→ Work instructions
From the listing that follows, extract every line and set it down unaltered.
# # #
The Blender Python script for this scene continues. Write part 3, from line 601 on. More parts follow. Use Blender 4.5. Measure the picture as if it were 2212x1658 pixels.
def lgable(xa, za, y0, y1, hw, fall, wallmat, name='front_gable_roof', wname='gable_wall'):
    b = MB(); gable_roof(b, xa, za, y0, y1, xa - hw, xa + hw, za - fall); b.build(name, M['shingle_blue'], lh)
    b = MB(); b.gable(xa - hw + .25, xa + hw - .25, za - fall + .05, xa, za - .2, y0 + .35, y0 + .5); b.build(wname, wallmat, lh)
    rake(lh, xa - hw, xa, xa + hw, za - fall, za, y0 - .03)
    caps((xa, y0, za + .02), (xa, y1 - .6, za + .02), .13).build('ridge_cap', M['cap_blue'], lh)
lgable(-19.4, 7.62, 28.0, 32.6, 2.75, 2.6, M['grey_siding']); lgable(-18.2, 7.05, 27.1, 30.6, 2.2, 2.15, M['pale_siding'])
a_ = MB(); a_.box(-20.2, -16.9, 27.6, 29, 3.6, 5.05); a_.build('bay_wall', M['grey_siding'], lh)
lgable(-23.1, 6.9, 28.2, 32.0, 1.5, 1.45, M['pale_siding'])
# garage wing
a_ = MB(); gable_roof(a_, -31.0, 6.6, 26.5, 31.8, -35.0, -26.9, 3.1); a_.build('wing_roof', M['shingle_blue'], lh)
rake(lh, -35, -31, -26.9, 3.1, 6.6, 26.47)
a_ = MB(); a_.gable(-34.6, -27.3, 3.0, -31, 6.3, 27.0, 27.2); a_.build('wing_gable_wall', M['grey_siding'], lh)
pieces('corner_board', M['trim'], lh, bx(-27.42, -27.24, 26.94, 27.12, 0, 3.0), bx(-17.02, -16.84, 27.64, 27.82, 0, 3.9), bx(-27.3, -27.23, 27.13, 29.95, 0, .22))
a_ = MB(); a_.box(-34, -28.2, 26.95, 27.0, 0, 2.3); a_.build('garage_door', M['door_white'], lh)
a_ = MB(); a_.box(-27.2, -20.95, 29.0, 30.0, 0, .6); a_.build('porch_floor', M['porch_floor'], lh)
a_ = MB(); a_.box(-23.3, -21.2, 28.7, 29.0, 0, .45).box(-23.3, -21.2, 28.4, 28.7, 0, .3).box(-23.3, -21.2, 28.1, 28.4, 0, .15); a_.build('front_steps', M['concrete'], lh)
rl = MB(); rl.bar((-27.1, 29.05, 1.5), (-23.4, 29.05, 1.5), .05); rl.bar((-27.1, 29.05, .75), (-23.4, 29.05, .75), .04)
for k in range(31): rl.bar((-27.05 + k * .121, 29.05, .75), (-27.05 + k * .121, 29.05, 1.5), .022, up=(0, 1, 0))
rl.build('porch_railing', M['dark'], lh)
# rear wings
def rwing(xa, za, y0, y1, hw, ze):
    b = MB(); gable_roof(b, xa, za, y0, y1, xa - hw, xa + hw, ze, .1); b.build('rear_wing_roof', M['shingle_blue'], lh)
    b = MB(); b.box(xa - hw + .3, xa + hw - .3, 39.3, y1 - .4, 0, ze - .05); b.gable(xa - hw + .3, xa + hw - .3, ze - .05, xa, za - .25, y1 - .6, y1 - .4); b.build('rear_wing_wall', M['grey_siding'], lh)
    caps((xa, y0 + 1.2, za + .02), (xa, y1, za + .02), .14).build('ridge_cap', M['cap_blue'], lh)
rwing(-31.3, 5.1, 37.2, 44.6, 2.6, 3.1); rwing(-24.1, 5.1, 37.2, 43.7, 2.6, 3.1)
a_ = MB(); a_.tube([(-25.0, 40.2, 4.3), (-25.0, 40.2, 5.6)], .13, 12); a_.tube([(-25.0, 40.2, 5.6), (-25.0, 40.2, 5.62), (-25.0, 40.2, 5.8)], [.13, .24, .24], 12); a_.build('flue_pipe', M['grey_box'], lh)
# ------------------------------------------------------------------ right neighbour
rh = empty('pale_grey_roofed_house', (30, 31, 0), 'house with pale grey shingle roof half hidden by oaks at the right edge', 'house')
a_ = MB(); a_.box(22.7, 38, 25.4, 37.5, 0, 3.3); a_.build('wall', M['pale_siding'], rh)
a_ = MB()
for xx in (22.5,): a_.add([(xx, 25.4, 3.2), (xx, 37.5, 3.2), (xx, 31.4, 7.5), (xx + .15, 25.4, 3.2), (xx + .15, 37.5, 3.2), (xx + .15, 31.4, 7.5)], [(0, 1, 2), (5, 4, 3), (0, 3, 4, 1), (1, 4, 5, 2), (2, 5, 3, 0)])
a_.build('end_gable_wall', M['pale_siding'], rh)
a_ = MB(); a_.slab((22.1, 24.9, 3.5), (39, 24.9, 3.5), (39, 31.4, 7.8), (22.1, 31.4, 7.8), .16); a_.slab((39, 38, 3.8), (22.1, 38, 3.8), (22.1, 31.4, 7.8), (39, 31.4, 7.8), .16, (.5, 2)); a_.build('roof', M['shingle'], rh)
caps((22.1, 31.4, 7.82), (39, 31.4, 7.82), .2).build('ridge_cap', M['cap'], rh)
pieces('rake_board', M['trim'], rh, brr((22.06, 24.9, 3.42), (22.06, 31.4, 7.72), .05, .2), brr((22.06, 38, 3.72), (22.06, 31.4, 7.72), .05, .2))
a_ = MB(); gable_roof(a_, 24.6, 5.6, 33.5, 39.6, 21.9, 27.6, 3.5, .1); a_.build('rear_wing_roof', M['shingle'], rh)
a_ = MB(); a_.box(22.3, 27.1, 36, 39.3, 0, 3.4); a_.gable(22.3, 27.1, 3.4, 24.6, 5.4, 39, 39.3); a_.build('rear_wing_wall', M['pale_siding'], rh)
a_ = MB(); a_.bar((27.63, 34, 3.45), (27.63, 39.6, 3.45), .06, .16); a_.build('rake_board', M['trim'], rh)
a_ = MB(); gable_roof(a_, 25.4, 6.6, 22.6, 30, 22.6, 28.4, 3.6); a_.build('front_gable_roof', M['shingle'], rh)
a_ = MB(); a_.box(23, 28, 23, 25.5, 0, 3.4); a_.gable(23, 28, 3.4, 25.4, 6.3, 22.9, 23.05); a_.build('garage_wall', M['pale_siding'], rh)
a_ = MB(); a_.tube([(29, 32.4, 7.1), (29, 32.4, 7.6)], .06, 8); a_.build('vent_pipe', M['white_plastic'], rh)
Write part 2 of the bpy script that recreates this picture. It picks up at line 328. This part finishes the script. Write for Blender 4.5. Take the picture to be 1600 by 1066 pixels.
# # #
→ Completed task
The Blender Python script for this scene continues. Write part 3, from line 601 on. More parts follow. Use Blender 4.5. Measure the picture as if it were 2212x1658 pixels.
def lgable(xa, za, y0, y1, hw, fall, wallmat, name='front_gable_roof', wname='gable_wall'):
    b = MB(); gable_roof(b, xa, za, y0, y1, xa - hw, xa + hw, za - fall); b.build(name, M['shingle_blue'], lh)
    b = MB(); b.gable(xa - hw + .25, xa + hw - .25, za - fall + .05, xa, za - .2, y0 + .35, y0 + .5); b.build(wname, wallmat, lh)
    rake(lh, xa - hw, xa, xa + hw, za - fall, za, y0 - .03)
    caps((xa, y0, za + .02), (xa, y1 - .6, za + .02), .13).build('ridge_cap', M['cap_blue'], lh)
lgable(-19.4, 7.62, 28.0, 32.6, 2.75, 2.6, M['grey_siding']); lgable(-18.2, 7.05, 27.1, 30.6, 2.2, 2.15, M['pale_siding'])
a_ = MB(); a_.box(-20.2, -16.9, 27.6, 29, 3.6, 5.05); a_.build('bay_wall', M['grey_siding'], lh)
lgable(-23.1, 6.9, 28.2, 32.0, 1.5, 1.45, M['pale_siding'])
# garage wing
a_ = MB(); gable_roof(a_, -31.0, 6.6, 26.5, 31.8, -35.0, -26.9, 3.1); a_.build('wing_roof', M['shingle_blue'], lh)
rake(lh, -35, -31, -26.9, 3.1, 6.6, 26.47)
a_ = MB(); a_.gable(-34.6, -27.3, 3.0, -31, 6.3, 27.0, 27.2); a_.build('wing_gable_wall', M['grey_siding'], lh)
pieces('corner_board', M['trim'], lh, bx(-27.42, -27.24, 26.94, 27.12, 0, 3.0), bx(-17.02, -16.84, 27.64, 27.82, 0, 3.9), bx(-27.3, -27.23, 27.13, 29.95, 0, .22))
a_ = MB(); a_.box(-34, -28.2, 26.95, 27.0, 0, 2.3); a_.build('garage_door', M['door_white'], lh)
a_ = MB(); a_.box(-27.2, -20.95, 29.0, 30.0, 0, .6); a_.build('porch_floor', M['porch_floor'], lh)
a_ = MB(); a_.box(-23.3, -21.2, 28.7, 29.0, 0, .45).box(-23.3, -21.2, 28.4, 28.7, 0, .3).box(-23.3, -21.2, 28.1, 28.4, 0, .15); a_.build('front_steps', M['concrete'], lh)
rl = MB(); rl.bar((-27.1, 29.05, 1.5), (-23.4, 29.05, 1.5), .05); rl.bar((-27.1, 29.05, .75), (-23.4, 29.05, .75), .04)
for k in range(31): rl.bar((-27.05 + k * .121, 29.05, .75), (-27.05 + k * .121, 29.05, 1.5), .022, up=(0, 1, 0))
rl.build('porch_railing', M['dark'], lh)
# rear wings
def rwing(xa, za, y0, y1, hw, ze):
    b = MB(); gable_roof(b, xa, za, y0, y1, xa - hw, xa + hw, ze, .1); b.build('rear_wing_roof', M['shingle_blue'], lh)
    b = MB(); b.box(xa - hw + .3, xa + hw - .3, 39.3, y1 - .4, 0, ze - .05); b.gable(xa - hw + .3, xa + hw - .3, ze - .05, xa, za - .25, y1 - .6, y1 - .4); b.build('rear_wing_wall', M['grey_siding'], lh)
    caps((xa, y0 + 1.2, za + .02), (xa, y1, za + .02), .14).build('ridge_cap', M['cap_blue'], lh)
rwing(-31.3, 5.1, 37.2, 44.6, 2.6, 3.1); rwing(-24.1, 5.1, 37.2, 43.7, 2.6, 3.1)
a_ = MB(); a_.tube([(-25.0, 40.2, 4.3), (-25.0, 40.2, 5.6)], .13, 12); a_.tube([(-25.0, 40.2, 5.6), (-25.0, 40.2, 5.62), (-25.0, 40.2, 5.8)], [.13, .24, .24], 12); a_.build('flue_pipe', M['grey_box'], lh)
# ------------------------------------------------------------------ right neighbour
rh = empty('pale_grey_roofed_house', (30, 31, 0), 'house with pale grey shingle roof half hidden by oaks at the right edge', 'house')
a_ = MB(); a_.box(22.7, 38, 25.4, 37.5, 0, 3.3); a_.build('wall', M['pale_siding'], rh)
a_ = MB()
for xx in (22.5,): a_.add([(xx, 25.4, 3.2), (xx, 37.5, 3.2), (xx, 31.4, 7.5), (xx + .15, 25.4, 3.2), (xx + .15, 37.5, 3.2), (xx + .15, 31.4, 7.5)], [(0, 1, 2), (5, 4, 3), (0, 3, 4, 1), (1, 4, 5, 2), (2, 5, 3, 0)])
a_.build('end_gable_wall', M['pale_siding'], rh)
a_ = MB(); a_.slab((22.1, 24.9, 3.5), (39, 24.9, 3.5), (39, 31.4, 7.8), (22.1, 31.4, 7.8), .16); a_.slab((39, 38, 3.8), (22.1, 38, 3.8), (22.1, 31.4, 7.8), (39, 31.4, 7.8), .16, (.5, 2)); a_.build('roof', M['shingle'], rh)
caps((22.1, 31.4, 7.82), (39, 31.4, 7.82), .2).build('ridge_cap', M['cap'], rh)
pieces('rake_board', M['trim'], rh, brr((22.06, 24.9, 3.42), (22.06, 31.4, 7.72), .05, .2), brr((22.06, 38, 3.72), (22.06, 31.4, 7.72), .05, .2))
a_ = MB(); gable_roof(a_, 24.6, 5.6, 33.5, 39.6, 21.9, 27.6, 3.5, .1); a_.build('rear_wing_roof', M['shingle'], rh)
a_ = MB(); a_.box(22.3, 27.1, 36, 39.3, 0, 3.4); a_.gable(22.3, 27.1, 3.4, 24.6, 5.4, 39, 39.3); a_.build('rear_wing_wall', M['pale_siding'], rh)
a_ = MB(); a_.bar((27.63, 34, 3.45), (27.63, 39.6, 3.45), .06, .16); a_.build('rake_board', M['trim'], rh)
a_ = MB(); gable_roof(a_, 25.4, 6.6, 22.6, 30, 22.6, 28.4, 3.6); a_.build('front_gable_roof', M['shingle'], rh)
a_ = MB(); a_.box(23, 28, 23, 25.5, 0, 3.4); a_.gable(23, 28, 3.4, 25.4, 6.3, 22.9, 23.05); a_.build('garage_wall', M['pale_siding'], rh)
a_ = MB(); a_.tube([(29, 32.4, 7.1), (29, 32.4, 7.6)], .06, 8); a_.build('vent_pipe', M['white_plastic'], rh)
Write part 2 of the bpy script that recreates this picture. It picks up at line 328. This part finishes the script. Write for Blender 4.5. Take the picture to be 1600 by 1066 pixels.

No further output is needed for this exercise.